== DATA PROVIDED ==

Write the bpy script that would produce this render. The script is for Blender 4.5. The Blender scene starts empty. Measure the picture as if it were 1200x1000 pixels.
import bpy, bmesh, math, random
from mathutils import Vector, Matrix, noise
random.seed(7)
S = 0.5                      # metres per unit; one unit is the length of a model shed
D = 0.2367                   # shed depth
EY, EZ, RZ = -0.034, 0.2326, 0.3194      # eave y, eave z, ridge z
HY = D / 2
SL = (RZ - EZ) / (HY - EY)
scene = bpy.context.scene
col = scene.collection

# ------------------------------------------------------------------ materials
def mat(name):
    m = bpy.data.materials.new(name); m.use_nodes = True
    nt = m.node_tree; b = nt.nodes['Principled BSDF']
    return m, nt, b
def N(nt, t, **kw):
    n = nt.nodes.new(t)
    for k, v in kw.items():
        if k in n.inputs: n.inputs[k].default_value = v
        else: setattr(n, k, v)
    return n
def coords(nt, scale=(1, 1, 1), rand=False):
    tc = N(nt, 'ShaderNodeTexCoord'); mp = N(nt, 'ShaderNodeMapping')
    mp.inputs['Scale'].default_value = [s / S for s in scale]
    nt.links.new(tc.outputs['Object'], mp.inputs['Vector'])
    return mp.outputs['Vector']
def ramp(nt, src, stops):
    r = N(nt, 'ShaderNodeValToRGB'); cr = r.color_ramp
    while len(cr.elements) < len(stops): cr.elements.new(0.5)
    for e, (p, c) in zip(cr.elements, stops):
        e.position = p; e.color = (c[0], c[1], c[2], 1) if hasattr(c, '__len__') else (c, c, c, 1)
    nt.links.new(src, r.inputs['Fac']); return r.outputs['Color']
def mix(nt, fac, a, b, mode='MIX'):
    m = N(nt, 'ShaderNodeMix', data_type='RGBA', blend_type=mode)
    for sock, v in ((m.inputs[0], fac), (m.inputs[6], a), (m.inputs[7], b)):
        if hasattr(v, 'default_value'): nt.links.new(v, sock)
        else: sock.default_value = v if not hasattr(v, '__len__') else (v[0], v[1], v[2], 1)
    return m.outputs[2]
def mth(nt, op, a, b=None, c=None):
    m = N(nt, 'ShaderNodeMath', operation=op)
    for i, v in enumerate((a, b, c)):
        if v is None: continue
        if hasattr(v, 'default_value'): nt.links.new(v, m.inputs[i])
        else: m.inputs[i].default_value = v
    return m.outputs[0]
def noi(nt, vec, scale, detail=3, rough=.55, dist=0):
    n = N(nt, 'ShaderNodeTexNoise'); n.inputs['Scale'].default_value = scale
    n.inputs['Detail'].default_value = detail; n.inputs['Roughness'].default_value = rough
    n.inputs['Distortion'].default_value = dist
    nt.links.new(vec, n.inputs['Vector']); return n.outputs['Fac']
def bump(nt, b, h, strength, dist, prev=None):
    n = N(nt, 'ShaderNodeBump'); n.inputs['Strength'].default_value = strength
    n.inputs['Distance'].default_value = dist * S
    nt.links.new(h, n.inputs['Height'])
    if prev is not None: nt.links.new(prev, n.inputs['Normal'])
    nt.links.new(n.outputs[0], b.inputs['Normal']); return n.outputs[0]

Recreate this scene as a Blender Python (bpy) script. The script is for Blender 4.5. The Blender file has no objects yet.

===

[WHAT TO DO]: Reproduce all of the data exactly as given.

[EXERCISE SOLUTION]:
Write the bpy script that would produce this render. The script is for Blender 4.5. The Blender scene starts empty. Measure the picture as if it were 1200x1000 pixels.
import bpy, bmesh, math, random
from mathutils import Vector, Matrix, noise
random.seed(7)
S = 0.5                      # metres per unit; one unit is the length of a model shed
D = 0.2367                   # shed depth
EY, EZ, RZ = -0.034, 0.2326, 0.3194      # eave y, eave z, ridge z
HY = D / 2
SL = (RZ - EZ) / (HY - EY)
scene = bpy.context.scene
col = scene.collection

# ------------------------------------------------------------------ materials
def mat(name):
    m = bpy.data.materials.new(name); m.use_nodes = True
    nt = m.node_tree; b = nt.nodes['Principled BSDF']
    return m, nt, b
def N(nt, t, **kw):
    n = nt.nodes.new(t)
    for k, v in kw.items():
        if k in n.inputs: n.inputs[k].default_value = v
        else: setattr(n, k, v)
    return n
def coords(nt, scale=(1, 1, 1), rand=False):
    tc = N(nt, 'ShaderNodeTexCoord'); mp = N(nt, 'ShaderNodeMapping')
    mp.inputs['Scale'].default_value = [s / S for s in scale]
    nt.links.new(tc.outputs['Object'], mp.inputs['Vector'])
    return mp.outputs['Vector']
def ramp(nt, src, stops):
    r = N(nt, 'ShaderNodeValToRGB'); cr = r.color_ramp
    while len(cr.elements) < len(stops): cr.elements.new(0.5)
    for e, (p, c) in zip(cr.elements, stops):
        e.position = p; e.color = (c[0], c[1], c[2], 1) if hasattr(c, '__len__') else (c, c, c, 1)
    nt.links.new(src, r.inputs['Fac']); return r.outputs['Color']
def mix(nt, fac, a, b, mode='MIX'):
    m = N(nt, 'ShaderNodeMix', data_type='RGBA', blend_type=mode)
    for sock, v in ((m.inputs[0], fac), (m.inputs[6], a), (m.inputs[7], b)):
        if hasattr(v, 'default_value'): nt.links.new(v, sock)
        else: sock.default_value = v if not hasattr(v, '__len__') else (v[0], v[1], v[2], 1)
    return m.outputs[2]
def mth(nt, op, a, b=None, c=None):
    m = N(nt, 'ShaderNodeMath', operation=op)
    for i, v in enumerate((a, b, c)):
        if v is None: continue
        if hasattr(v, 'default_value'): nt.links.new(v, m.inputs[i])
        else: m.inputs[i].default_value = v
    return m.outputs[0]
def noi(nt, vec, scale, detail=3, rough=.55, dist=0):
    n = N(nt, 'ShaderNodeTexNoise'); n.inputs['Scale'].default_value = scale
    n.inputs['Detail'].default_value = detail; n.inputs['Roughness'].default_value = rough
    n.inputs['Distortion'].default_value = dist
    nt.links.new(vec, n.inputs['Vector']); return n.outputs['Fac']
def bump(nt, b, h, strength, dist, prev=None):
    n = N(nt, 'ShaderNodeBump'); n.inputs['Strength'].default_value = strength
    n.inputs['Distance'].default_value = dist * S
    nt.links.new(h, n.inputs['Height'])
    if prev is not None: nt.links.new(prev, n.inputs['Normal'])
    nt.links.new(n.outputs[0], b.inputs['Normal']); return n.outputs[0]

Recreate this scene as a Blender Python (bpy) script. The script is for Blender 4.5. The Blender file has no objects yet.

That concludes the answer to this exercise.